Is Gref serious when he insists that a "strong government" under Putin will

create "equal rules for all"? Or is this a liberal smoke screen?

Gref's public pronouncements are pathetic in their lack of detail.

Nevertheless, time and again Gref disclaims all possible responsibility for

future Putin policies. Gref said that "we have a patron [Putin] and we

[members of the Center for Strategic Projects] are just trying to figure out

what this patron actually wants." Gref also stated that "Putin's economic

program is being drafted by Putin's campaign staff, not by the Center for

Strategic Projects." If Putin is a true "reformer," as many Western officials

seem to indicate, what is Gref so afraid of?

Putin's election manifesto, published last week, is also vague on specific

details of future policies, but it did lay out some of what Putin stands for:

Russia is a "rich country of poor people" and Russia's two main problems, its

sources of weakness, are "lack of will" and "lack of firmness." This main

tune of Putin's manifesto sounds distinctly familiar: In the early 1930s in

Europe there was a "reformer" named Adolf Hitler, who believed that Germany

was a potentially rich country, but that Germans were maliciously robbed of

their wealth, and that the main source of German weakness was "lack of will."

Today Putin's "will" and "firmness" are displayed in Chechnya, where hundreds

of thousands of Russian citizens have been killed, tortured, robbed or

forcibly displaced. Putin also has stated that Chechnya "is the first step"

in establishing "a dictatorship of the law that is fair to all."

Gref stated last week that he is preparing for Putin a 10-year development

plan. He immediately began to mumble a disclaimer: "Well, of course, the

present Russian Constitution allows only two four-year presidential terms for

one man, so the same plan may be for eight years, not 10, if nothing changes,

you know." Gref knows it will change, of course. Two days later, Putin

spelled out the reform plan: The Constitution would be changed to expand

Russia's presidential term from four to seven years. After the March 26

presidential elections, one would expect, the Russian Constitution will be

rewritten through a referendum, and Putin could become in effect a president

for life with greatly enhanced centralized powers. Then all other citizens

will truly be "equal" in their insignificance, compared with Putin.

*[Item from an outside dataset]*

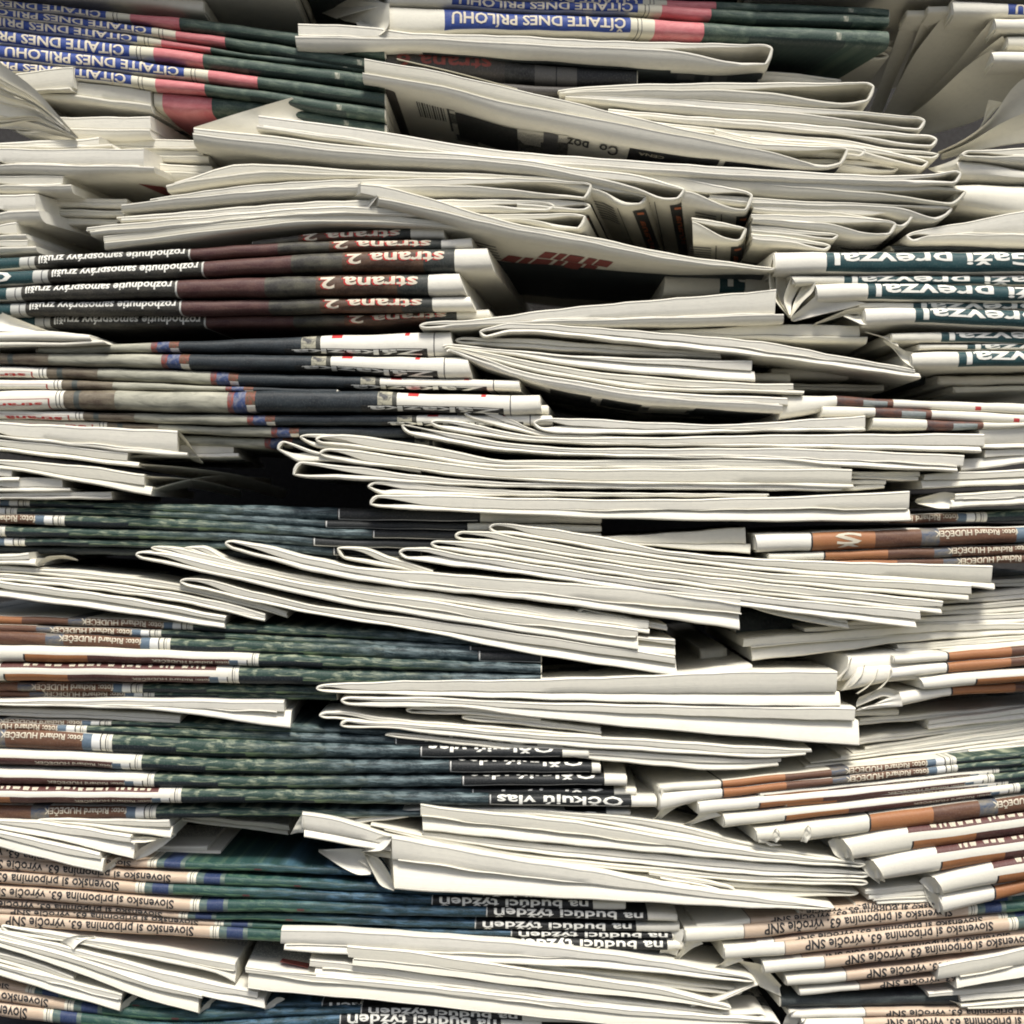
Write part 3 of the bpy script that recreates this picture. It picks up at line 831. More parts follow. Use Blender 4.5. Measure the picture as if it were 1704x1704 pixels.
for x_, w_, d_ in ((922, 20, 20), (946, 12, 20), (962, 24, 20), (992, 14, 19), (1009, 22, 18), (880, 22, 44), (906, 14, 43), (924, 26, 42), (956, 12, 41), (972, 24, 40), (1000, 18, 38)):
    patch(cu, x_, x_ + w_, d_, d_ + 19, 'dull_red', "caption", n=1)

set_cluster('right_folds', 'white newspaper with rounded fold', 'in the fold column under the long white sheet', 'folded newspapers of the right fold column', ex=.05, d=4)
d6 = H('R', (1253, 325), "1040,276 1112,290 1200,308 1242,317", "1040,298 1142,317 1235,333 1246,331", "1134,339 1160,343 1240,353 1248,349", 0.5, gl=110, ex=.14, exr=.13, plain=True)
d7 = H('R', (1243, 380), "1151,361 1200,369 1234,376", "1151,366 1222,384 1236,384", "1153,400 1225,404 1238,401", 3, gl=90, ex=.13, exr=.13, plain=True)
spine_print(d6, 1226, 1249, 1238); spine_print(d7, 1217, 1239, 1229)
H('R', (1609, 318), "1080,285 1278,299 1553,309 1600,313", "1080,290 1278,305 1500,322 1565,326 1600,323", "1080,295 1278,325 1500,334 1585,341 1602,332", 1, gl=190)
H('R', (1586, 347), "1180,322 1278,330 1500,340 1578,343", "1180,328 1278,336 1520,344 1578,350", "1180,336 1278,345 1450,352 1550,370 1580,358", 3, gl=110)
H('R', (1523, 355), "1250,339 1278,341 1453,344 1515,350", "1250,345 1278,347 1400,353 1465,361 1512,361", "1252,352 1278,356 1465,370 1500,380 1518,370", 4, gl=110)
H('R', (1492, 372), "1250,355 1278,356 1428,360 1484,367", "1250,362 1278,364 1403,373 1463,379 1484,376", "1252,370 1278,374 1380,386 1440,396 1482,392", 2, gl=130)
H('R', (1396, 391), "1250,375 1255,375 1330,381 1388,387", "1252,381 1300,385 1385,396", "1252,391 1300,396 1390,401", 4, gl=70)
H('R', (1383, 409), "1250,387 1255,388 1320,394 1376,404", "1252,393 1255,394 1320,401 1376,411", "1252,405 1255,406 1320,412 1376,417", 3, gl=60)

# upper left: curled and stacked white papers
set_cluster('left_up', 'white folded newspaper', 'of the white stack under the blue-banded pile', 'white newspapers of the upper left stack', ex=.2, d=3)
e1 = H('L', (-70, 150), "0,120 40,150", "0,150 50,168", "0,190 60,200", 6, look='white newspaper curling open')
leaf(e1, "-50,70,2 0,104,0 60,148,0 95,190,0 130,228,2", "-50,112,6 0,140,5 50,172,4 90,202,3 128,229,3", 1)
leaf(e1, "-50,118,6 0,143,5 50,180,4 128,228,4", "-50,186,10 0,191,9 70,206,7 126,229,5", 1.5)
leaf(e1, "-50,188,9 0,192,8 70,208,6 126,229,5", "-50,212,18 0,212,16 50,216,14 118,229,12", 3)
for y_, dd_ in ((131, 4), (138, 4), (146, 3), (157, 4), (170, 4), (196, 6), (203, 6), (208, 7)):
    leaf(e1, f"-50,{y_-36 if y_ < 180 else y_-4},{dd_} 0,{y_},{dd_-1} 60,{y_*.42+186*.58:.1f},{dd_-2} 128,228.5,1", f"-50,{y_-31 if y_ < 180 else y_},{dd_+3} 0,{y_+4},{dd_+2} 60,{y_*.42+186*.58+3.4:.1f},{dd_+1} 128,229.5,3", -.6, name="inner_page")
e2 = H('L', (-70, 142), "-40,128 27,121 112,111 121,111", "-40,156 57,149 117,144", "-40,160 57,152 117,149", 6, ex=.28, plain=True)
patch(e2, 80, 106, 40, 76, 'dull_red', "print_mark")
H('L', (40, 150), "90,134 132,136 250,150", "90,152 143,160 252,173", "90,165 165,173 251,186", 12)
H('L', (20, 205), "60,195 105,194 250,193", "60,212 130,213 249,215", "60,226 130,232 250,229", 13)
H('L', (-70, 241), "0,236 130,230 165,227", "0,240 110,242 182,239", "0,247 75,248 187,245", 4)
e6 = H('L', (-70, 268), "0,246 77,247 239,246", "0,272 130,274 250,277", "0,288 100,290 255,287", 0, ex=.25, plain=True)
patch(e6, 192, 222, 26, 60, 'dull_red', "print_mark", slant=8)
H('L', (-70, 304), "0,291 105,292", "0,307 112,307", "0,320 118,320", 3)
H('L', (-70, 342), "0,323 58,322", "0,351 68,349", "0,371 66,369", 2, ex=.35, plain=True)
H('L', (-70, 388), "0,373 26,369", "0,391 40,389", "0,399 44,397", 3)
H('L', (-70, 410), "0,399 46,398", "0,410 58,409", "0,421 60,419", 4)
set_cluster('left_dim', 'dim white newspaper', 'in the shade between the left stack and the long fan', 'dim newspapers behind the upper left stack', ex=.05, d=22)
H('L', (100, 240), "180,230 335,232", "185,243 338,245", "190,247 338,249", 0)
H('L', (150, 256), "245,248 338,250", "250,257 342,259", "255,266 346,270", 2)
H('L', (180, 283), "262,271 352,276", "270,284 350,287", "280,299 340,300", 0)
H('L', (20, 332), "62,327 210,330", "65,335 212,338", "68,343 212,345", 2)
H('L', (20, 352), "72,346 208,350", "75,352 208,354", "78,359 206,360", 4)
H('L', (20, 372), "90,362 200,364", "92,367 200,369", "95,374 196,376", 8)

# black-banded pile (strana 2)
set_cluster('black_left', 'newspaper with black caption and strana 2 spine', 'of the black-banded pile at left', 'black-banded newspapers of the left pile', ex=.11, L=262, d=1)
B("420,400 520,387 640,380 690,377 737,377", "420,412 520,402 640,399 690,397 740,396", 8, 'D2', -494)
B("-40,430 60,424 312,412 426,404 600,398 731,397 783,394", "-40,450 60,445 312,432 426,425 600,417 731,415 787,413", 5, 'D2', -443)
B("-40,452 78,447 340,433 426,426 600,416 757,411 809,410", "-40,477 78,470 340,459 426,454 600,450 757,451 821,451", 0, 'D2', -421)
B("-40,478 36,475 296,464 426,459 600,455 710,454 762,452", "-40,500 36,499 296,493 426,492 600,490 720,490 775,489", 0, 'D2', -465)
B("-40,504 38,502 303,498 426,497 600,494 727,493 780,491", "-40,526 38,524 303,523 426,521 600,517 730,516 790,515", 3, 'D2', -458)
B("-40,527 55,525 303,524 600,522 760,516 812,514", "-40,546 55,545 300,545 600,540 760,532 819,531", 12, 'D2', -417)

set_cluster('left_curl', 'white newspaper with curled corner', 'between the black-banded pile and the jersey covers', 'curled white newspapers at the left edge', ex=.1, d=-2)
g1 = B("-40,553 75,550 147,556", "-40,567 60,567 152,567", 0)
leaf(g1, "-50,488,6 0,519,4 40,535,4 95,556,4", "-50,545,4 0,551,3 40,552,3 75,551,3", 3)
leaf(g1, "30,566,-1 42,556,-1 72,551,0", "60,566,6 75,560,8 100,556,8", 2)
B("-40,568 100,569 168,566", "-40,577 100,575 178,572", 1)

# jersey covers
set_cluster('jersey', 'newspaper with a pale jersey picture on its spine', 'of the jersey-covered pile at left', 'jersey-covered newspapers of the left pile', ex=.08, d=0)
B("60,576 120,574 253,569 426,562 512,558 600,555 694,552 748,549", "60,588 120,588 253,585 426,587 512,590 600,592 694,593 757,591", 5, 'D3', -127)
B("-40,583 8,587 270,588 426,589 540,591 640,592 727,593 777,593", "-40,604 0,605 270,612 426,616 540,616 640,624 727,628 785,629", 3, 'D3', -110)
B("-40,607 0,609 80,610 352,617 426,620 590,625 700,629 812,631 863,632", "-40,625 0,627 80,629 352,640 426,643 600,646 812,649 866,650", 5, 'D3', -28)
B("-40,630 0,631 100,632 380,643 560,648", "-40,646 0,647 100,648 380,651 560,655", 3, 'D3', -3, letters=False)
B("-40,650 0,649 100,648 380,651 426,648 630,650 660,652 850,656 897,656", "-40,684 0,683 100,680 380,686 426,685 630,685 700,685 850,690 901,688", -1, 'D3', 0)
B("-40,681 0,682 130,685 410,690 658,690 880,690 917,690", "-40,695 0,696 130,699 410,707 660,707 880,708 920,707", 3, 'D3', 33)
B("-40,696 0,697 155,702 426,710 640,710 760,712", "-40,706 0,707 178,712 426,726 640,728 760,730", 6, 'D3', 73)
B("250,720 426,728 660,728 720,730", "250,736 426,745 660,746 720,746", 12, 'D3', 62, letters=False)
B("760,672 860,674 911,673", "760,690 860,692 912,690", 7, None, look='white-ended newspaper just behind')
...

However, foreign investors need not worry too much. At least some of them

will comprise a privileged class in Putin's Russia, just as General Motors

and Ford did well in Nazi Germany. The only problem may be that regimes that

kill and torture thousands to impose "order" are never truly stable. Such

"thousand-year Reichs" tend to collapse rather early, even if their tax codes

are sound and their employment laws efficient.